Big Brother dos abusadores
Data: 19/06/2020
Autor: Martina Catini Trombeta
O ser humano necessita orgânica e fisiologicamente de relações sociais para a manutenção da saúde física e mental.
Em termos simples, segundo estudos da neurociência, quando estamos em privação de relações sociais, a “sensação” de dor transmitida pelo cérebro sai do mesmo local orgânico que se sentimentos uma dor física.
Podemos compreender a fisiologia da nossa mente analisando, de uma forma muito familiar, como transparecemos em palavras as nossas dores. Notem o quão comum é dizer ou ouvir que determinada pessoa “feriu” os sentimentos, ou que o coração está “partido”.
Em geral, não nos damos conta do quanto precisamos de interação com outros seres humanos para a manutenção da nossa saúde física e mental. Sabemos, igualmente, que algumas pessoas são mais sociáveis, afetuosas, “profundas” e que outras são mais “fechadas”, distantes e até intituladas como “antissociais”.
Sem adentrarmos nas particularidades do modo de ser de cada ser e de nos relacionarmos com os outros serem humanos, fato é que o contato social é uma necessidade vital e fisiológica das pessoas.
Me valho dessa rápida introdução ao assunto “contato social” para tratar de um tema que já era desafiante em tempos de facilidade de contato social, e que se potencializaram com recomendação ao isolamento.
Vamos falar das diversas formas de relacionamentos abusivos e situações de violência, física e psicológica vivenciadas por muitas pessoas, sejam em relacionamentos afetivos, situações de “apadrinhamento” quando alguém com um poder aquisitivo maior “voluntariamente” ajuda alguém, também em situações de coabitação, ou ainda em idosos ou pessoas portadoras de necessidades especiais que têm a presença de um terceiro para cuidados vitais.
Essa é uma realidade que sempre foi de desafiante detecção e abordagem, e que nos tempos atuais têm suas barreiras de identificação potencializadas pela privação das relações sociais.
Ao mesmo tempo que as pessoas em situação de violência não sabem como “darem o sinal” que precisam de ajuda por estarem em vigilância integral de seus abusadores, aqueles que estão de fora, muitas vezes não sabem como agir, pelas mesmas razões: a vigilância do abusador está integral, e qualquer abordagem não assertiva pode ser um risco, causar danos, ou até mesmo fatal.
Estamos em tempos do “big brother” dos abusadores.
Termo pesado não é mesmo?
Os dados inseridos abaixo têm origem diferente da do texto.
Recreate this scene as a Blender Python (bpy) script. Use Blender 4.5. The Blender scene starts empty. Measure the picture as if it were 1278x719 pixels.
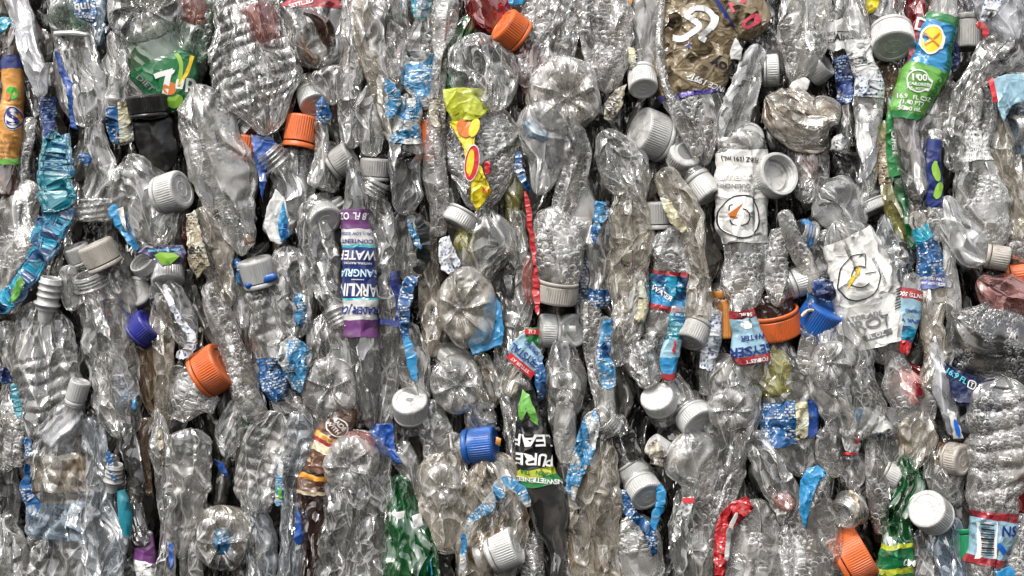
import bpy, math, random
import numpy as np
from mathutils import Vector, Matrix

scene = bpy.context.scene
S = 0.00085                     # metres per photo pixel on the face of the bale
W0, H0 = 1278, 719
DIST = 1.35                     # camera to the face of the bale

# ------------------------------------------------------------------ camera
cam_d = bpy.data.cameras.new('camera')
cam = bpy.data.objects.new('camera', cam_d)
scene.collection.objects.link(cam)
cam.location = (0, -DIST, 0)
cam.rotation_euler = (math.radians(90), 0, 0)
cam_d.sensor_width = 36
cam_d.lens = 36 * DIST / (W0 * S)
cam_d.clip_start = 0.05
cam_d.clip_end = 200
scene.camera = cam
scene.render.resolution_x, scene.render.resolution_y = 1024, 576

# ------------------------------------------------------------------ sky and sun (overcast)
SUN_EL, SUN_AZ = 58, 200        # degrees; azimuth measured like the sky texture
world = bpy.data.worlds.new('World')
scene.world = world
world.use_nodes = True
wn = world.node_tree
wn.nodes.clear()
sky = wn.nodes.new('ShaderNodeTexSky')
sky.sky_type = 'NISHITA'
sky.sun_disc = False
sky.sun_elevation = math.radians(SUN_EL)
sky.sun_rotation = math.radians(SUN_AZ)
sky.dust_density = 6.0
sky.air_density = 1.0
sky.ozone_density = 1.0
hs = wn.nodes.new('ShaderNodeHueSaturation')
hs.inputs['Saturation'].default_value = 0.30     # cloud cover: a grey sky
bg = wn.nodes.new('ShaderNodeBackground')
bg.inputs['Strength'].default_value = 0.15
wo = wn.nodes.new('ShaderNodeOutputWorld')
wn.links.new(sky.outputs[0], hs.inputs['Color'])
wn.links.new(hs.outputs[0], bg.inputs['Color'])
wn.links.new(bg.outputs[0], wo.inputs['Surface'])

sun_d = bpy.data.lights.new('sun', 'SUN')
sun_d.energy = 1.5
sun_d.angle = math.radians(12)
sun_d.color = (1.0, 0.965, 0.92)
sun = bpy.data.objects.new('sun', sun_d)
scene.collection.objects.link(sun)
sd = Vector((-0.38, -0.62, 0.95)).normalized()     # towards the sun
sun.rotation_euler = sd.to_track_quat('Z', 'Y').to_euler()
sky.sun_elevation = math.asin(sd.z)
sky.sun_rotation = math.atan2(sd.x, sd.y)

scene.view_settings.view_transform = 'Standard'
scene.view_settings.look = 'None'
scene.view_settings.exposure = 0.55
scene.view_settings.gamma = 1.0
scene.cycles.transparent_max_bounces = 7
scene.cycles.max_bounces = 4
scene.cycles.glossy_bounces = 2
scene.cycles.diffuse_bounces = 2
scene.cycles.caustics_reflective = False
scene.cycles.caustics_refractive = False

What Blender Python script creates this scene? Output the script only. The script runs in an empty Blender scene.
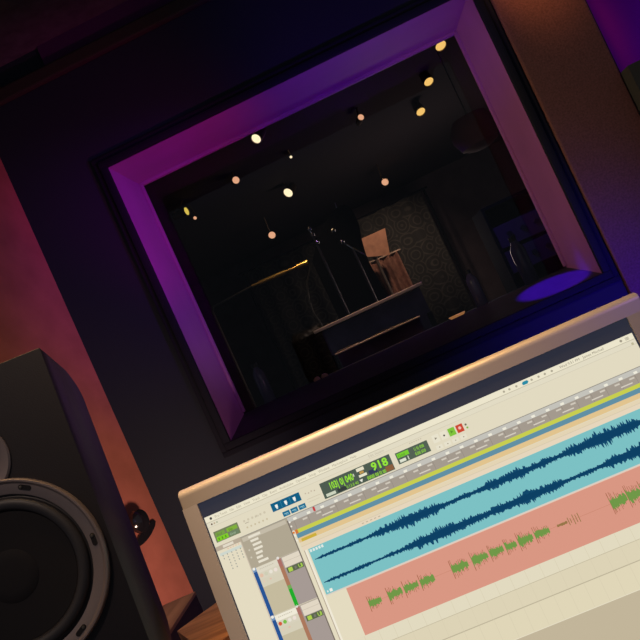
import bpy, bmesh, math, random
from mathutils import Vector, Matrix
random.seed(7)
PI = math.pi
S = bpy.context.scene
C = S.collection
CZ = 1.35                       # eye height; room heights below are given relative to it

# ------------------------------------------------------------------ camera
def rot(yaw, tilt, roll):
    return Matrix.Rotation(yaw, 3, 'Z') @ Matrix.Rotation(tilt, 3, 'X') @ Matrix.Rotation(roll, 3, 'Y')
FPX = 686.0
RC = rot(math.radians(3.965), math.radians(1.787), math.radians(24.6))
cam_d = bpy.data.cameras.new('camera'); cam = bpy.data.objects.new('camera', cam_d); C.objects.link(cam)
cam_d.sensor_width = 36; cam_d.lens = 36 * FPX / 640; cam_d.clip_start = .02
X, Y, Z = RC.col[0], RC.col[1], RC.col[2]
cam.matrix_world = Matrix(((X[0], Z[0], -Y[0], 0), (X[1], Z[1], -Y[1], 0), (X[2], Z[2], -Y[2], CZ), (0, 0, 0, 1)))
S.camera = cam
def at(px, py, y):              # the point of the room at depth y behind a pixel (z relative to the eye)
    d = RC @ Vector(((px - 320) / FPX, 1, -(py - 320) / FPX)); return d * (y / d.y)
def atz(px, py, z):
    d = RC @ Vector(((px - 320) / FPX, 1, -(py - 320) / FPX)); return d * (z / d.z)

# ------------------------------------------------------------------ helpers
def s2l(c):
    return tuple(((v / 255) / 12.92 if v / 255 <= .04045 else ((v / 255 + .055) / 1.055) ** 2.4) for v in c)
def mat(name, col, rough=.6, metal=0., spec=.5, noise=0., nscale=20., bump=0., bscale=200., emit=None, es=1.):
    m = bpy.data.materials.new(name); m.use_nodes = True
    nt = m.node_tree; b = nt.nodes['Principled BSDF']
    b.inputs['Base Color'].default_value = (*col, 1); b.inputs['Roughness'].default_value = rough
    b.inputs['Metallic'].default_value = metal; b.inputs['Specular IOR Level'].default_value = spec
    tc = nt.nodes.new('ShaderNodeTexCoord')
    if noise:
        n = nt.nodes.new('ShaderNodeTexNoise'); n.inputs['Scale'].default_value = nscale; n.inputs['Detail'].default_value = 6
        r = nt.nodes.new('ShaderNodeValToRGB')
        r.color_ramp.elements[0].position = .3; r.color_ramp.elements[1].position = .7
        r.color_ramp.elements[0].color = (*[c * (1 - noise) for c in col], 1)
        r.color_ramp.elements[1].color = (*[min(1, c * (1 + noise)) for c in col], 1)
        nt.links.new(tc.outputs['Object'], n.inputs['Vector']); nt.links.new(n.outputs['Fac'], r.inputs['Fac'])
        nt.links.new(r.outputs['Color'], b.inputs['Base Color'])
    if bump:
        n = nt.nodes.new('ShaderNodeTexNoise'); n.inputs['Scale'].default_value = bscale; n.inputs['Detail'].default_value = 4
        bp = nt.nodes.new('ShaderNodeBump'); bp.inputs['Strength'].default_value = bump; bp.inputs['Distance'].default_value = .002
        nt.links.new(tc.outputs['Object'], n.inputs['Vector']); nt.links.new(n.outputs['Fac'], bp.inputs['Height'])
        nt.links.new(bp.outputs['Normal'], b.inputs['Normal'])
    if emit:
        b.inputs['Emission Color'].default_value = (*emit, 1); b.inputs['Emission Strength'].default_value = es
    return m
def wood(name, a, b_, scale=3., axis=0, rough=.45):
    m = bpy.data.materials.new(name); m.use_nodes = True; nt = m.node_tree; b = nt.nodes['Principled BSDF']
    tc = nt.nodes.new('ShaderNodeTexCoord'); mp = nt.nodes.new('ShaderNodeMapping')
    sc = [scale * 14] * 3; sc[axis] = scale; mp.inputs['Scale'].default_value = sc
    n = nt.nodes.new('ShaderNodeTexNoise'); n.inputs['Scale'].default_value = 1; n.inputs['Detail'].default_value = 8
    n.inputs['Distortion'].default_value = .6
    r = nt.nodes.new('ShaderNodeValToRGB'); r.color_ramp.elements[0].position = .35; r.color_ramp.elements[1].position = .65
    r.color_ramp.elements[0].color = (*a, 1); r.color_ramp.elements[1].color = (*b_, 1)
    nt.links.new(tc.outputs['Object'], mp.inputs['Vector']); nt.links.new(mp.outputs['Vector'], n.inputs['Vector'])
    nt.links.new(n.outputs['Fac'], r.inputs['Fac']); nt.links.new(r.outputs['Color'], b.inputs['Base Color'])
    b.inputs['Roughness'].default_value = rough
    return m

class MB:
    """collects shapes; build() links them as ONE mesh object (input z is absolute unless a frame is given)"""
    def __init__(s): s.bm = bmesh.new()
    def quad(s, pts): s.bm.faces.new([s.bm.verts.new(p) for p in pts])
    def poly(s, pts, off):       # prism: outline pts extruded by vector off
        off = Vector(off); a = [s.bm.verts.new(p) for p in pts]; b = [s.bm.verts.new(Vector(p) + off) for p in pts]
        s.bm.faces.new(a); s.bm.faces.new(b[::-1]); n = len(a)
        for i in range(n): s.bm.faces.new((a[i], b[i], b[(i + 1) % n], a[(i + 1) % n]))
    def box(s, x0, x1, y0, y1, z0, z1, bev=0., seg=2):
        r = bmesh.ops.create_cube(s.bm, size=1)
        for v in r['verts']:
            v.co = Vector(((x0 + x1) / 2 + v.co.x * (x1 - x0), (y0 + y1) / 2 + v.co.y * (y1 - y0), (z0 + z1) / 2 + v.co.z * (z1 - z0)))
        if bev:
            es = list({e for v in r['verts'] for e in v.link_edges})
            bmesh.ops.bevel(s.bm, geom=es, offset=bev, segments=seg, affect='EDGES', profile=.5)
    def tube(s, pts, r, n=12, cap=True):
        pts = [Vector(p) for p in pts]; rs = r if isinstance(r, (list, tuple)) else [r] * len(pts)
        rings = []
        for i, p in enumerate(pts):
            d = (pts[min(i + 1, len(pts) - 1)] - pts[max(i - 1, 0)]).normalized()
            u = d.orthogonal().normalized() if not rings else (pu - d * pu.dot(d)).normalized()
            pu = u; w = d.cross(u)
            rings.append([s.bm.verts.new(p + (u * math.cos(2 * PI * k / n) + w * math.sin(2 * PI * k / n)) * rs[i]) for k in range(n)])
        for a, b in zip(rings, rings[1:]):
            for k in range(n): s.bm.faces.new((a[k], a[(k + 1) % n], b[(k + 1) % n], b[k]))
        if cap: s.bm.faces.new(rings[0][::-1]); s.bm.faces.new(rings[-1])
    def lathe(s, prof, origin, axis=(0, 0, 1), n=48, closed=False):   # prof: (radius, height along axis)
        ax = Vector(axis).normalized(); u = ax.orthogonal().normalized(); w = ax.cross(u); o = Vector(origin)
        rings = []
        for r, h in prof:
            if r < 1e-6: rings.append([s.bm.verts.new(o + ax * h)])
            else: rings.append([s.bm.verts.new(o + ax * h + (u * math.cos(2 * PI * k / n) + w * math.sin(2 * PI * k / n)) * r) for k in range(n)])
        prs = list(zip(rings, rings[1:])) + ([(rings[-1], rings[0])] if closed else [])
        for a, b in prs:
            for k in range(n):
                k2 = (k + 1) % n
                if len(a) == 1 and len(b) == 1: continue
                if len(a) == 1: s.bm.faces.new((a[0], b[k2], b[k]))
                elif len(b) == 1: s.bm.faces.new((a[k], a[k2], b[0]))
                else: s.bm.faces.new((a[k], a[k2], b[k2], b[k]))
    def build(s, name, m, parent=None, smooth=False, loc=None):
        bmesh.ops.recalc_face_normals(s.bm, faces=s.bm.faces)
        me = bpy.data.meshes.new(name)
        if loc is not None: bmesh.ops.translate(s.bm, verts=s.bm.verts, vec=-Vector(loc))
        s.bm.to_mesh(me); s.bm.free(); me.materials.append(m)
        if smooth:
            for p in me.polygons: p.use_smooth = True
            if smooth != 'full': me.set_sharp_from_angle(angle=math.radians(38))
        o = bpy.data.objects.new(name, me); C.objects.link(o)
        if loc is not None: o.location = loc
        if parent: o.parent = parent
        return o
def tag(o, label=None, cat=None, group=None, kind=None):
    if label: o['label'] = label
    if cat: o['category'] = cat
    if group: o['group'] = group
    if kind: o['kind'] = kind
    return o
def thing(name, loc=(0, 0, 0), rz=0):
    o = bpy.data.objects.new(name, None); C.objects.link(o); o.location = loc; o.rotation_euler = (0, 0, rz); o.empty_display_size = .05
    return o
def struct(o): o['kind'] = 'structure'; return o
def R3(v): return Vector((v[0], v[1], v[2] + CZ))

# ------------------------------------------------------------------ materials
M = {}
M['black_wall'] = mat('black_wall_paint', (.027, .032, .046), .9, spec=.1, bump=.3)
M['low_wall'] = mat('maroon_black_wall_paint', (.05, .04, .055), .9, spec=.1, bump=.3)
M['red_wall'] = mat('red_wall_paint', (.46, .145, .100), .9, spec=.1, noise=.12, nscale=9, bump=.3)
M['jamb'] = mat('pale_lilac_reveal_paint', (.34, .11, .34), .6, noise=.06, nscale=6)
M['trim'] = mat('black_satin_trim', (.016, .017, .026), .85, spec=.08)
M['sill'] = mat('dark_sill_board', (.05, .045, .065), .5, spec=.25, noise=.15)
M['fabric'] = mat('tan_fabric_panel', (.18, .082, .080), .95, spec=.02, noise=.2, nscale=140, bump=.6, bscale=400)
M['greytrim'] = mat('grey_corner_trim', (.06, .06, .058), .9, spec=.05)
M['lilac'] = mat('violet_light_wall_paint', (.20, .010, .30), .9, spec=.02)  # white wall; its violet light is partly put into this colour
M['crown'] = mat('dark_olive_moulding', (.045, .04, .03), .8, spec=.1)
M['cove'] = mat('purple_light_cove_colour', (.08, .025, .09), .9, spec=.05)  # purple light on a grey band, put into its base colour
M['ceil'] = mat('dark_brown_ceiling', (.085, .085, .085), .95, spec=.05, noise=.2)
M['floor'] = wood('dark_floor_boards', (.03, .018, .012), (.06, .035, .02), 1.5, 1)
M['live'] = mat('charcoal_live_room_wall', (.085, .062, .066), .9, spec=.05, noise=.2, nscale=4)
M['liveceil'] = mat('charcoal_live_room_ceiling', (.05, .042, .045), .9, spec=.1)
M['ledge'] = mat('dark_ledge_felt', (.032, .032, .044), .9, spec=.1)
M['alu'] = mat('brushed_aluminium', (.52, .47, .43), .42, metal=.45, bump=.05, bscale=900)
M['black'] = mat('matte_black_vinyl', (.020, .018, .018), .62, spec=.3, bump=.4, bscale=700)
M['satinblack'] = mat('satin_black_lacquer', (.016, .013, .014), .5, spec=.25, bump=.15, bscale=500)
M['ring'] = mat('grey_cast_driver_frame', (.15, .12, .115), .45, metal=.35)
M['rubber'] = mat('black_rubber_surround', (.018, .016, .017), .5, spec=.35)
M['cone'] = mat('black_paper_cone', (.010, .009, .010), .8, spec=.15)
M['gloss'] = mat('glossy_black_enamel', (.012, .011, .014), .12, spec=.7)
M['wood'] = wood('warm_oak', (.30, .13, .07), (.52, .25, .13), 4, 0)
M['wood2'] = wood('tan_ply', (.27, .14, .09), (.40, .22, .14), 4, 1)
M['darkwood'] = mat('dark_stained_side', (.065, .045, .055), .7, spec=.2)
M['brass'] = mat('brassy_metal', (.75, .50, .14), .28, metal=.9)
M['chrome'] = mat('chrome', (.7, .68, .65), .18, metal=1.)
M['darkmetal'] = mat('dark_metal', (.10, .085, .07), .4, metal=.8)
M['brown_cloth'] = mat('brown_moving_blanket', (.23, .13, .10), .95, spec=.05, noise=.25, nscale=30)
M['brown_board'] = mat('brown_board', (.22, .12, .075), .8, noise=.2)
M['gobo'] = mat('black_padding', (.0035, .0035, .0045), .95, spec=.05)
M['pale'] = mat('pale_reflection_edge', (.75, .58, .42), .45)
M['violet_panel'] = mat('violet_reflection_tint', (.16, .11, .20), .6, spec=.3, noise=.3, nscale=6)  # violet of the pane reflection put into the colour
M['pink'] = mat('salmon_pink_foam', (.85, .38, .30), .7)
M['amber'] = mat('amber_glass_glow', (.6, .3, .12), .35, emit=(1, .42, .13), es=.28)
M['maroon'] = mat('maroon_shade_cloth', (.11, .035, .04), .8, spec=.15)
M['bottle'] = mat('smoky_violet_plastic', (.10, .07, .16), .15, spec=.6)
M['fixture'] = mat('dark_spot_housing', (.10, .06, .03), .4, metal=.6)
def emis(name, c, s):
    m = bpy.data.materials.new(name); m.use_nodes = True; nt = m.node_tree; nt.nodes.clear()
    e = nt.nodes.new('ShaderNodeEmission'); o = nt.nodes.new('ShaderNodeOutputMaterial')
    e.inputs['Color'].default_value = (*c, 1); e.inputs['Strength'].default_value = s; nt.links.new(e.outputs[0], o.inputs[0]); return m
M['lamp_w'] = emis('warm_white_lamp_lens', (1, .82, .50), 1.25)
M['lamp_o'] = emis('orange_lamp_lens', (1, .50, .28), .85)
M['lamp_y'] = emis('yellow_lamp_lens', (1, .60, .16), 1.0)
M['lamp_s'] = emis('yellow_slit_lens', (1, .75, .12), .75)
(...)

Mas vejam só: voltemos a falar das conexões sociais “comuns” há pouco tempo atrás e sobre o que fazíamos para “espairecer”.
Alguns davam uma passadinha no shopping, outros iam ao salão de beleza, também era comum chamar alguns amigos pra um encontro fora da rotina.
Íamos com muito mais frequência na casa de nossos filhos, pais e familiares em geral.
O ambiente de trabalho permitia esticar o dia um pouco mais para focar um projeto ou adiantar tarefas.
As academias de ginástica, a igreja, cursos extras, atividades voluntárias…
Pois bem, razões e válvulas de escape é que não faltavam. E nesses momentos, conseguíamos dar sinais que estávamos em risco, ou nos permitia identificar um pouco melhor se o outro precisava de ajuda.
O simples contato social em diversos ambientes e comportamentos, apenas como exemplo acima mencionados, nos permitia conectar com as pessoas.
É tempo de empatia e solidariedade.
Vivemos um momento que o outro nunca foi tão importante, o que está nos detalhes.
Em tempos de isolamento social, não há dizer que estamos em nossa plena capacidade mental por razoes orgânicas. Os álibis usuais e facilidades de conexão estão vetados.
Os abusadores estão em vigilância em 95% do tempo de submissos ou vítimas, e a abordagem no 5% do tempo restante, quando possível, deve ser pontual, assertiva e principalmente deixando a janela aberta para uma eventual saída da pessoa que está em situação de violência.
Criar esse elo com as pessoas que precisam tem sido um grande desafio, e onde devemos exercer um trabalho informativo e educativo, com a abordagem daqueles que fazem parte da nossa rede de contato, em atenção aos nossos entes especiais, que podem estar em situação de risco.
Vamos nos conectar com o que faz sentido, isolamento não é esquecimento.